Rusya ve İran’ın Türkiye’nin operasyonuna yeşil ışık yakıp yakmadığına ilişkin soruya Kalın, “Ulusal güvenlik tehdidiyle karşı karşıya kaldığımızda izin istemeyiz, sadece müttefiklerimizle koordine ederiz” yanıtını verdi.
Demokratik Suriye Güçleri’nin (DSG) “Türkiye’nin kara operasyonu başlatması halinde IŞİD’li tutukluların tutulmasını garanti edemeyecekleri” yönündeki açıklamalarının hatırlatılması üzerine Kalın, “Bu, PYD/YPG’nin müzakereler için, ABD’li ve Avrupalılardan daha fazla destek, askeri, siyasi, basın desteği almak için DEAŞ tutuklularını siyasi rehine olarak kullandığını gösteriyor” dedi.
Erdoğan ile Esad görüşmesi
Kalın, Türkiye Cumhurbaşkanı Recep Tayyip Erdoğan ile Suriye Devlet Başkanı Beşar Esad arasında görüşme olup olmayacağını, olacaksa ne zaman olacağını bilmediğini belirtti.
Sahada birçok şeyin yapıldığının görülmesi gerektiğini ifade eden Kalın, bunlardan birinin de “Esad yönetiminin PYD ve YPG’ye karşı açık bir duruş sergileyip sergilemeyeceği” olduğunu söyledi.
Kalın, Erdoğan’ın Esad ile görüşmeye yönelik verdiği mesajlara değinerek, “Bu tür bir (Erdoğan-Esad) görüşme için acil bir planımız yok ama Cumhurbaşkanımız, ‘Sorumlu davranırsan, güvenlik endişelerini giderirseniz ve siyasi sürecin ilerlemesine izin verilirse, ondan sonra siyasi sürecin ilerlemesi, Suriye halkının korunması, bölgesel barış ve güvenliğin sağlanması, Türkiye-Suriye sınırı boyunca güvenliğin ve düzenin sağlanması gibi şeyler olursa şans vermeye hazırım’ mesajı gönderiyor. Yani (Erdoğan) hemen görüşme ya da sadece buluşmak için söylemiyor” şeklinde konuştu.
HDP ve Kürtler
HDP’nin Meclis’te temsil edildiğini ve halk tarafından oylandığını ancak PKK’ye karşı net bir duruş sergilemediğini savunan Kalın, “HDP’nin çeşitli PKK unsurlarıyla bağlantılarının bilindiğini, HDP’nin de bunu inkar etmediğini ve bunun da soru işaretlerini beraberinde getirdiğini” söyledi.

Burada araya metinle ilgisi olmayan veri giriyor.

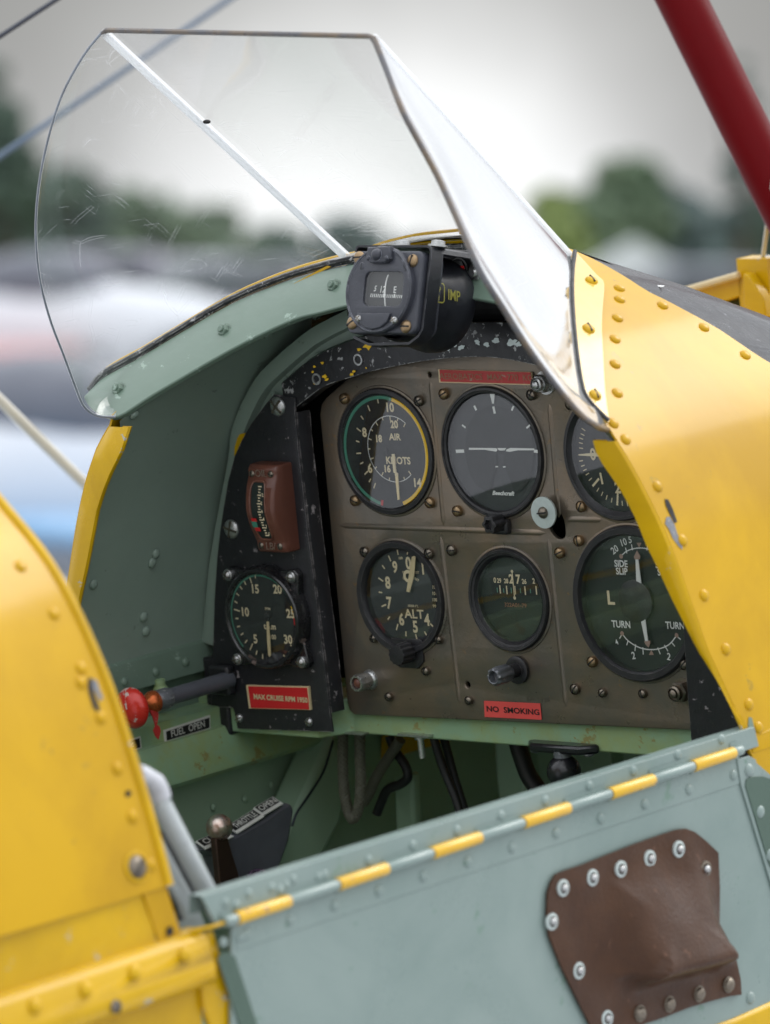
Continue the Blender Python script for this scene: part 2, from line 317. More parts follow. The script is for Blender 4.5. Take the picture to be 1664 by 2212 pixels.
    def stroke(s, a, b, wdt, nrm, k=None, w2=None):       # flat painted mark
        a = np.asarray(a, float); b = np.asarray(b, float); d = b-a; d /= np.linalg.norm(d); e = np.cross(d, nrm); e /= np.linalg.norm(e); w2 = wdt if w2 is None else w2
        return s.add([a-e*wdt/2, a+e*wdt/2, b+e*w2/2, b-e*w2/2], [(0, 1, 2, 3)], k)
    def plate(s, outline, holes, o, ux, uy, n, thick, bev=.0005, k=None, smooth=False):
        cu = bpy.data.curves.new('p', 'CURVE'); cu.dimensions = '2D'; cu.fill_mode = 'BOTH'; cu.extrude = max(thick/2-bev, 1e-5); cu.bevel_depth = bev; cu.offset = -bev; cu.bevel_resolution = 2
        for pts in [outline]+list(holes):
            sp = cu.splines.new('POLY'); sp.points.add(len(pts)-1); sp.use_cyclic_u = True
            for i, p in enumerate(pts): sp.points[i].co = (p[0], p[1], 0, 1)
        ob = bpy.data.objects.new('p', cu); me = bpy.data.meshes.new_from_object(ob)
        o = np.asarray(o, float)
        s.add([o+ux*v.co.x+uy*v.co.y+n*(v.co.z-thick/2) for v in me.vertices], [tuple(p.vertices) for p in me.polygons], k)
        bpy.data.objects.remove(ob); bpy.data.curves.remove(cu); bpy.data.meshes.remove(me); return s
    def build(s, name, mats, parent=None, ang=40, label=None, recalc=True, bevel=0, solid=0, soff=-1, rim=None):
        me = bpy.data.meshes.new(name); me.from_pydata(s.v, [], s.f)
        mats = mats if isinstance(mats, (list, tuple)) else [mats]
        for m in mats: me.materials.append(m)
        me.polygons.foreach_set('material_index', [min(i, len(mats)-1) for i in s.m])
        bm = bmesh.new(); bm.from_mesh(me); bmesh.ops.remove_doubles(bm, verts=bm.verts, dist=1e-6)
        if recalc: bmesh.ops.recalc_face_normals(bm, faces=bm.faces)
        bm.to_mesh(me); bm.free()
        me.polygons.foreach_set('use_smooth', [True]*len(me.polygons)); me.set_sharp_from_angle(angle=R_(ang))
        o = bpy.data.objects.new(name, me); COL.objects.link(o)
        if parent is not None: o.parent = parent
        if solid:
            sm_ = o.modifiers.new('s', 'SOLIDIFY'); sm_.thickness = solid; sm_.offset = soff
            if rim is not None: sm_.material_offset_rim = rim
            dg = bpy.context.evaluated_depsgraph_get(); m2 = bpy.data.meshes.new_from_object(o.evaluated_get(dg)); o.modifiers.clear(); o.data = m2; m2.name = name
            m2.polygons.foreach_set('use_smooth', [True]*len(m2.polygons)); m2.set_sharp_from_angle(angle=R_(ang))
        if bevel:
            b_ = o.modifiers.new('b', 'BEVEL'); b_.width = bevel; b_.segments = 2; b_.limit_method = 'ANGLE'; b_.angle_limit = R_(50)
        if label: o['label'] = label
        return o
def circ(cx, cy, r, n=48, a0=0, a1=2*math.pi):
    return [(cx+r*math.cos(t), cy+r*math.sin(t)) for t in np.linspace(a0, a1, n, endpoint=False)]
def empty(name, label, cat, mtx, group=None):
    o = bpy.data.objects.new(name, None); COL.objects.link(o); o.matrix_world = mtx; o['label'] = label; o['category'] = cat
    o.empty_display_size = .2
    if group: o['group'] = group
    return o
def struct(o): o['kind'] = 'structure'; return o

plane = empty('biplane', 'yellow biplane with open green cockpit, seen close up beside its right hand side', 'biplane', A)

# ================================================================== fuselage skin
_pr = np.array([(0, .158), (.055, .153), (.104, .14), (.155, .1135), (.195, .081), (.232, .042), (.262, -.014), (.282, -.075), (.296, -.13), (.302, -.165)])
PROF = np.array(crs(_pr, 61))
PROFL = np.vstack([PROF, [(.3025, -.2), (.303, -.45)]])
def y_rear(x, z):
    if x <= .104: return -.014
    if z >= .044: return 1.3125*(z-.044)-.142
    return float(np.interp(-z, [-.044, .024, .101, .153, .17], [-.142, -.137, -.133, -.119, -.112]))
def y_front(x, z): return float(np.interp(x, [0, .10, .153, .172, .192, .211, .219, .235, .27, .31], [-.006, -.004, .000, .012, .028, .039, .046, .075, .22, .36]))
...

Kalın, “PKK, HDP ya da YPG-PYD temsil ediyor demek Kürtlerin kendilerine hakaret olur. Öncelikle şunu belirteyim ki PKK Kürtleri temsil etmiyor, nasıl DEAŞ ve El Kaide küresel ölçekte Müslümanları temsil etmiyorsa PKK da Kürtleri temsil etmiyor” ifadesini kullandı.
Körfez ülkelerinde siyasi manzaranın tamamen değiştiğine işaret eden Kalın, bunun bir fırsat olduğunu ve bu gelişmenin memnuniyetle karşılandığını dile getirdi.
Kalın, sadece Mısır’a değil aynı zamanda Katar’a uygulanan ablukada da değişim olduğunu belirterek, “Suudi Arabistan ile BAE ve Mısır ile birkaç ülke arasındaki bu ittifak sadece Katar\'a değil, bize de karşıydı. Siyasi, ekonomik ve sosyal birçok fırsatı kaybettiğinizi düşündüğüm üzücü bir dönemdi. Şimdi işler değişmeye başladı” dedi.
Daha önce izlenilen yolun doğru olmadığını ve belki de hayal kırıklığına uğradıklarını söyleyen Kalın, ABD ve diğer ülkelerin politikaları dolayısıyla hayal kırıklığı yaşayan ülkelerin böylelikle değişmeye başladığını söyledi.